A Internet apresenta características de emergência e de organização de sistema muito similares à dinâmica de sobrevivência dos seres vivos, que a manutenção do sistema se faz por ligações complexas e atingem um nível de entropia onde é necessário ordem para estabilizar o organismo como um todo. A questão indicial na Internet é, deste modo, fundamental.
A computação promove um nivelamento das mídias e por isso mesmo permite que infinitas possibilidades de recombinação, transmutação e divulgação e infinitas manipulações do finito, das combinações, das ações, e dos fins, e não só dos meios. Dentro desse contexto, o conceito de “rip,mash,hack” (rasga, amassa, pica) elaborado pelo artista australiano Gary Carsley descreve aptamente a estratégia artística do pastiche e da paródia adotada por grande parte dos artistas contemporâneos inspirado nas práticas de apropriação de arquivos e signos culturais que desde os anos 60 tem sido um modo de criar “ready-mades” dos produtos culturais amplamente disponíveis nos circuitos de mídia, especialmente a Internet e a televisão, entre outros.
Carsley aponta que esse nivelamento das mídias digitais igualmente reduz o atelier do artista a um simples laptop de onde pode acessar infinitos arquivos de imagens, sons e vídeos prontos para serem apropriados, hackeados, misturados e, depois da obra pronta, redistribuídos pelos mesmos meios. A caixa de ferramentas desse artista que atua com e sobre a rede de informações inclui montagem, colagem, desconstrução, bad animation, restaging, bricolagem, games, playfulness com teorias e cânones históricos da arte e uma canibalização generalizada da cultura de acesso livre (open-source).
Embora essas operações artísticas não sejam novas, pois advêm das estratégias das vanguardas históricas do século XX como o Dadaísmo e o Construtivismo russo principalmente, a reinterpretação de signos e ampliação dos canais de distribuição das obras tipo “rip, mash, hack” parecem constituir um novo campo experimental para a arte onde o agenciamento e a negociação com fluxos e sistemas de signos e poder dão vazão a uma nova subjetividade. Além da subjetividade, vemos também a resignificação contumaz de signos da cultura. Quer dizer, além da perda da referencialidade da imagem digital, temos também que lidar com uma nova resignificação de imagems dentro de um contexto cultural revisado. Isto não significa que a perda de referencialidade não permita que seja criado um novo olhar estético sobre estas novas imagens.

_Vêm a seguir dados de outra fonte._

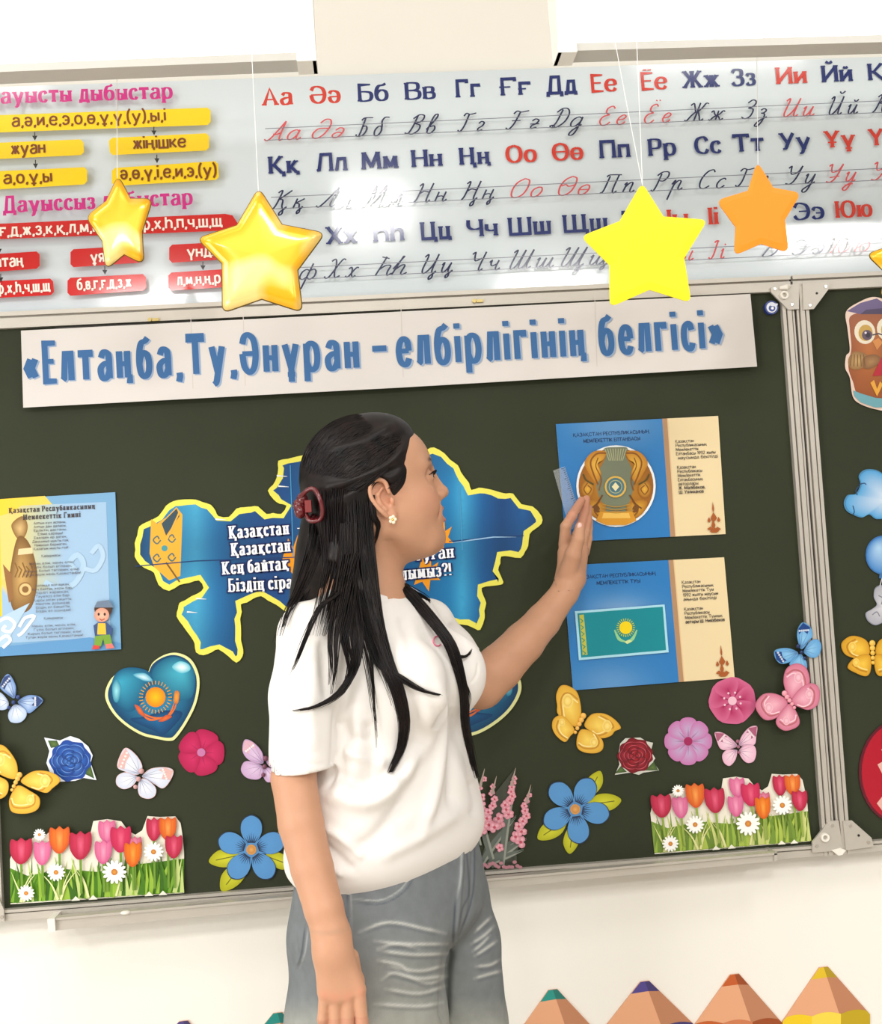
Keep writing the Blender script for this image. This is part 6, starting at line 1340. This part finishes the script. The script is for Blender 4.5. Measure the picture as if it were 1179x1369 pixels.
# ================================================================== jeans
JD = .36
def jrow(z, cx, cy, a, b): return (z, cx, cy, a, b)
def jr(y, l, r, d, wa=1.27, wb=.81):
    return row(y, l, r, d, wa, wb)
RLg = [(1150, 412, 540, .385), (1200, 402, 572, .39), (1262, 393, 588, .40), (1369, 387, 593, .40), (1500, 384, 590, .40)]
LLg = [(1150, 530, 640, .29), (1200, 525, 651, .28), (1262, 540, 667, .27), (1369, 556, 677, .27), (1500, 560, 684, .27)]
def jeans_field(lo, hi, h):
    jf = Field(lo, hi, h)
    jf.loft([jr(1120, 412, 632, .35), jr(1150, 406, 640, .35), jr(1190, 400, 648, .355), jr(1225, 402, 650, .355), jr(1250, 425, 635, .35), jr(1275, 460, 610, .34)], BFW, 0, ex=2.1)
    for tab, k in ((RLg, .022), (LLg, .010)):
        ch = []
        for y, l, r, d in tab: ch.append((PW((l + r) / 2, y, d), (r - l) / 2 * (2 - d) / FPX))
        p, r_ = ch[-1]; ch.append((np.array([p[0] + .0, p[1], .07]), r_ * 1.02)); jf.chain(ch, k)
    jf.ell(PW(407, 1262, .41), (.020, .03, .034), None, .012)      # bulging back pocket
    X, Y, Z = np.meshgrid(*jf.ax, indexing='ij'); jf.F[:] = np.maximum(jf.F, (.03 - Z).astype(np.float32)); return jf
V1, Q1 = jeans_field((-.24, -.56, .665), (.20, -.08, 1.03), .0023).mesh(); V2, Q2 = jeans_field((-.26, -.60, .0), (.26, -.04, .69), .0058).mesh()
Q1 = Q1[V1[Q1].mean(1)[:, 2] > .672]; Q2 = Q2[V2[Q2].mean(1)[:, 2] < .675]
V = np.vstack([smooth_mesh(V1, Q1, 3, .5), smooth_mesh(V2, Q2, 1, .3)]); Q = np.vstack([Q1, Q2 + len(V1)]); N = vnormals(V, Q)
wh = [[(480, 1246), (520, 1233), (570, 1242), (596, 1248)], [(500, 1258), (540, 1262), (598, 1262)], [(505, 1270), (550, 1276), (598, 1275)], [(512, 1290), (560, 1298), (596, 1290)], [(520, 1300), (560, 1308), (598, 1304)], [(510, 1310), (530, 1300), (570, 1314), (598, 1306)],
      [(515, 1322), (560, 1328), (596, 1318)], [(500, 1342), (560, 1345), (592, 1340)], [(505, 1284), (535, 1290), (545, 1300)], [(505, 1268), (530, 1262), (560, 1268)],
      [(635, 1246), (648, 1234), (656, 1226)], [(630, 1262), (648, 1250), (660, 1238)], [(634, 1278), (650, 1268), (664, 1258)], [(636, 1292), (655, 1290), (668, 1283)], [(634, 1308), (655, 1302), (670, 1298)], [(632, 1272), (644, 1262), (655, 1250)]]
V = sculpt(V, N, [(w, 3.6, .0007) for w in wh] + [(np.array(w) + (0, 6), 3.6, -.0006) for w in wh] + [
    ([(466, 1180), (466, 1215), (467, 1260)], 2.2, -.0022), ([(470, 1205), (510, 1206), (540, 1186), (554, 1160)], 2.2, -.002), ([(632, 1110), (631, 1180), (627, 1220), (610, 1262)], 2.0, -.003),
    ([(617, 1115), (616, 1160), (610, 1230), (604, 1268)], 3.0, .004), ([(606, 1255), (597, 1300), (594, 1369)], 6, -.012), ([(400, 1240), (404, 1275), (396, 1292)], 3, .003)])
p2 = project(V); base = np.tile(lin((120, 125, 128)), (len(V), 1))
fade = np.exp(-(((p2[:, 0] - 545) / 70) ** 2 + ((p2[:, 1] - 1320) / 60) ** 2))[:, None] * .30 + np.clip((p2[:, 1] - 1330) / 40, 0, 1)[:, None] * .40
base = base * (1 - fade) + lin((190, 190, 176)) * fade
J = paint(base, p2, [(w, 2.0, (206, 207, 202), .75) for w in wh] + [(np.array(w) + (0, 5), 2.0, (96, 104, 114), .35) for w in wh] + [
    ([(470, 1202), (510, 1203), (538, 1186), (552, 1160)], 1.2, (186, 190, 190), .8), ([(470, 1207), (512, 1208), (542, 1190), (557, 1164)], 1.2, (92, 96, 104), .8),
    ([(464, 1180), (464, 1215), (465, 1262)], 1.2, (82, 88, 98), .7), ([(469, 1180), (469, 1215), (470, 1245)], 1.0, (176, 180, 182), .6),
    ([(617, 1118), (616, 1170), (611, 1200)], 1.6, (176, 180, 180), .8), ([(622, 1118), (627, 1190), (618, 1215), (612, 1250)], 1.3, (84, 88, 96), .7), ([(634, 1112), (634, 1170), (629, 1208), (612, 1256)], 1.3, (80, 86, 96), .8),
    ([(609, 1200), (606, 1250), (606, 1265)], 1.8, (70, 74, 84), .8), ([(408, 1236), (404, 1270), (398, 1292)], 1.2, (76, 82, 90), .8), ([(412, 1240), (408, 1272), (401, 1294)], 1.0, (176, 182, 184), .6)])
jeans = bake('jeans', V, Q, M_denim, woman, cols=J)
g = Geo()
lp = [surf(568, 1136, V, Q, .003), surf(569, 1145, V, Q, .004), surf(575, 1149, V, Q, .004)]
g.tube(lp, .003, 8); g.obj('belt_loop', pbsdf('denim_dark', (96, 104, 114), rough=.9, noise=.05), jeans)
# shoes below the frame, carrying the figure
M_shoe = pbsdf('white_trainer', (226, 224, 220), rough=.5, noise=.02)
for tab in (RLg, LLg):
    y, l, r, d = tab[-1]; c = PW((l + r) / 2, y, d); g = Geo(); p = np.array([c[0] + .02, c[1] - .01, 0])
    sfd = Field((p[0] - .16, p[1] - .16, -.005), (p[0] + .20, p[1] + .12, .14), .005)
    a = p + np.array([-.05 * BFW[0], -.05 * BFW[1], .04]); b = p + np.array([.13 * BFW[0], .13 * BFW[1], .028])
    sfd.cap(a, b, .040, .030, .01); sfd.cap(a, a + (0, 0, .06), .040, .040, .02); X, Y, Z = np.meshgrid(*sfd.ax, indexing='ij'); sfd.F[:] = np.maximum(sfd.F, (.001 - Z).astype(np.float32))
    v_, q_ = sfd.mesh(); bake('shoe', v_, q_, M_shoe, woman)

# ================================================================== hair
hf = Field((-.22, -.56, 1.30), (.10, -.18, 1.70), .0026)
hf.ell(H(-.014, 0, .050), np.array((.095, .087, .090)) * HS, HM, 0)
hf.ell(H(.020, 0, .094), np.array((.054, .060, .040)) * HS, HM, .02)
# cut the face free
hf.ell(H(.114, 0, -.012), np.array((.078, .120, .086)) * HS, HM, .010, 's')
hf.ell(H(.050, 0, -.050), np.array((.070, .120, .070)) * HS, HM, .010, 's')
hf.ell(H(-.002, -.088, .000), np.array((.021, .026, .034)) * HS, HM, .004, 's')
# fall of hair at the back
hf.chain([(H(-.048, 0, .030), .052), (PW(449, 700, .36), .042), (PW(440, 745, .35), .043), (PW(425, 790, .33), .034), (PW(400, 832, .31), .020)], .03)
hf.chain([(H(-.060, -.035, .01), .040), (PW(462, 700, .40), .034), (PW(468, 745, .42), .031), (PW(480, 790, .435), .024), (PW(487, 820, .445), .018)], .02)
hf.chain([(H(-.045, .05, .01), .036), (PW(480, 715, .31), .030), (PW(515, 775, .29), .016), (PW(538, 800, .29), .014)], .02)
V, Q = hf.mesh(); V = smooth_mesh(V, Q, 2, .5); N = vnormals(V, Q)
V = sculpt(V, N, [([(552, 583), (520, 620), (470, 645), (415, 655)], 6, .004), ([(545, 575), (500, 605), (430, 620)], 5, -.004), ([(540, 620), (500, 640), (430, 665)], 5, -.005), ([(530, 565), (480, 590), (430, 605)], 5, .003), ([(455, 665), (450, 720), (440, 780)], 6, -.006), ([(478, 665), (480, 720), (490, 780)], 5, -.004)])
hair = bake('hair', V, Q, M_hair, woman)
hs_ = Geo(); HR = np.random.default_rng(11)
def strand(P, r, n=3):
    P = cr(P, False, 4); m = len(P); hs_.tube(P, [r * (1 - .75 * (i / (m - 1)) ** 2) for i in range(m)], n, caps=False)
# combed back over the crown to the clip
def ellp(v, k=1.0):
    v = np.array(v, float); v /= np.linalg.norm(v); return H(*(np.array((-.014, 0, .050)) + v * np.array((.095, .087, .090)) * k))
clip_dir = np.array([-.85, -.12, -.30])
for i in range(620):
    t = HR.random(); side = -1 if HR.random() < .78 else 1
    s_az = HR.uniform(.1, 1.0)
    start = np.array([.80 - .55 * t * t, side * (.06 + .92 * t), .92 - .92 * t]) + HR.normal(0, .04, 3)
    end = clip_dir + HR.normal(0, .10, 3) + np.array([0, side * .12, .1 * (1 - t)])
    a = start / np.linalg.norm(start); b = end / np.linalg.norm(end); om = math.acos(np.clip(a @ b, -1, 1)); P = []
    k0 = HR.uniform(0, .25)
    for u in np.linspace(k0, HR.uniform(.75, 1), 8):
        v = (math.sin((1 - u) * om) * a + math.sin(u * om) * b) / math.sin(om) + np.array([0, 0, -.10 * math.sin(math.pi * u)])
        P.append(ellp(v, 1.003 + HR.uniform(0, .018)))
    strand(P, .0009)
_sq = project(SV)
def onto(px, py, d):
    m = np.hypot(_sq[:, 0] - px, _sq[:, 1] - py) < 6
    return max(d, (-SV[m][:, 1]).max() + .004) if m.sum() > 3 else d
def lock(guide, r0, r1, n, th=.0009, spread=.3, rag=.22, lay=True):
    """strands running along a guide (rows px,py,d); they lie on the shirt where they meet it"""
    gd = np.array(guide, float); gf = cr(gd, False, 3); m = len(gf)
    dd = np.array([onto(*q) if lay else q[2] for q in gf])
    for _ in range(3): dd = np.convolve(np.r_[dd[0], dd, dd[-1]], [.25, .5, .25], 'valid')
    dd = np.maximum(dd, [onto(*q) - .003 if lay else 0 for q in gf])
    G = np.array([PW(q[0], q[1], e) for q, e in zip(gf, dd)])
    for i in range(n):
        a = HR.uniform(0, 2 * math.pi); rr_ = math.sqrt(HR.random()); off = np.array([math.cos(a) * rr_, -abs(math.sin(a)) * .45 * rr_, 0])
        w = HR.normal(0, spread, 3) * .004; w[1] = -abs(w[1]); e = 1 - rag * HR.random() ** 1.5
        L = max(4, int(round(m * e))); P = []
        for j in range(L):
            t = j / (m - 1); P.append(G[j] + off * (r0 + (r1 - r0) * t) + w * math.sin(t * 5 + a))
        hs_.tube(P, [th * (1 - .8 * (i_ / (L - 1)) ** 3) for i_ in range(L)], 3, caps=False)
# back fall
lock([(450, 655, .40), (440, 700, .39), (432, 750, .375), (412, 795, .36), (392, 832, .36), (375, 862, .38)], .034, .014, 220, rag=.5, lay=False)
lock([(425, 700, .40), (418, 740, .42), (402, 785, .46), (386, 815, .50), (374, 850, .52)], .012, .004, 60, rag=.5)
lock([(455, 655, .43), (452, 700, .43), (452, 750, .43), (440, 800, .45), (428, 850, .50)], .030, .014, 130, rag=.55)
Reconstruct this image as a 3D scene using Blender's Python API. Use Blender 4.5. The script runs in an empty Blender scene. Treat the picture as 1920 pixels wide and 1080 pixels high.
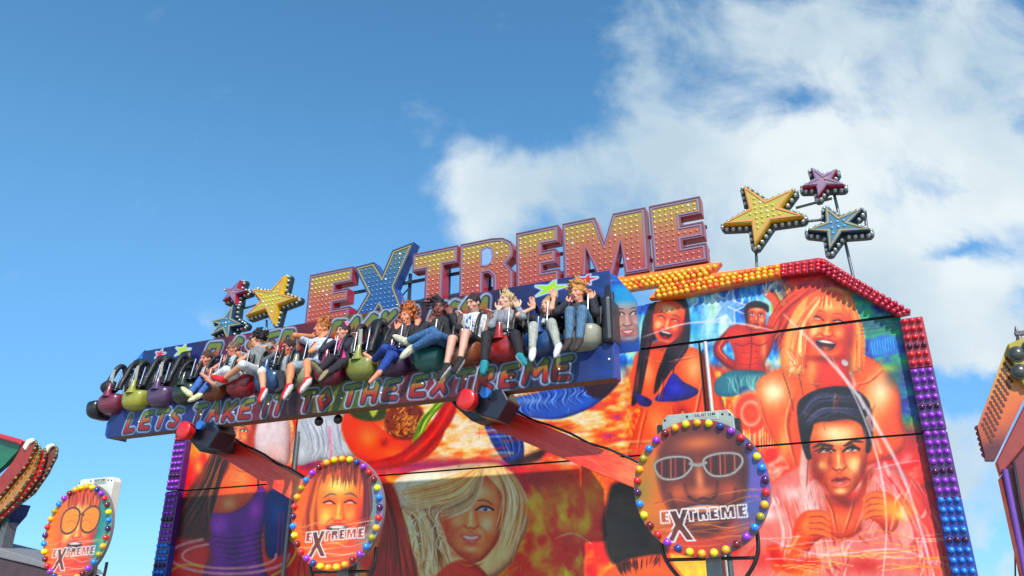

Os JPGs de Thomas Ruff, principalmente aqueles do atentado de 11 de setembro, vão de encontro a essa nova estética: só podemos compreendê-las se não as virmos dentro do contexto de imagens análogas que desfilam pelas nossas telas de computador, que vemos sem enxergá-las efetivamente. Mas uma questão permanece bem demonstrada por Ruff: até que ponto a dissolução e a pixelização de uma imagem mantêm-se compatíveis com a função referencial da imagem? Até que ponto uma imagem digital ainda é uma “imagem de” algo? Podemos pensar uma imagem que não seja uma “imagem de” qualquer coisa?
Hoje há uma visível perda de pensamento na imagem digital individual tal como as encontramos circulando pela Internet, na medida em que essa imagem representa o resultado de uma ação localizada e de um gesto de afeto. Álbuns de família antigamente privados agora são depositados online para escrutínio público, transformando-nos todos em voyeurs. Isso não quer dizer que algumas dessas fotos sejam efetivamente boas, no sentido composicional da foto. Mas quando vistas do ponto de vista do fluxo, e nos dando conta de que milhares de pessoas estão postando imagens em sites a todo momento, o fluxo de imagens ganha em valor do ponto de vista do colecionismo e do arquivamento e do acesso público ao que é privado e íntimo. É o conjunto de imagens e as visualizações destes mapas dos fluxos que geram um pensamento mais profícuo em torno da interação da subjetividade com os fluxos informacionais, e, por extensão, de uma relação de afetividade reflexiva realizada no âmbito da interação com máquinas e com redes. O gesto de produzir imagens é intrinsecamente humano, já a capacidade de gerar pensamento com imagens representa um segundo processo dentro da cultura. O que assusta com a Internet é a quantidade de imagens que ali transitam a cada segundo, mas sempre nos perguntamos efetivamente o que está sendo comunicado, que tipo de pensamento está envolvido nessa produção de imagens.
O gesto em si não necessariamente representa uma posição crítica em relação ao estatuto da imagem digital no contexto da rede. No entanto, se analisarmos a dinâmica das massas de imagens e nos apropriamos desses fluxos para resignificá-los em outro contexto, como o da arte, talvez possa ser iniciado um pensamento reflexivo sobre como a sociedade contemporânea sobrevive através da feitura e da divulgação de imagens.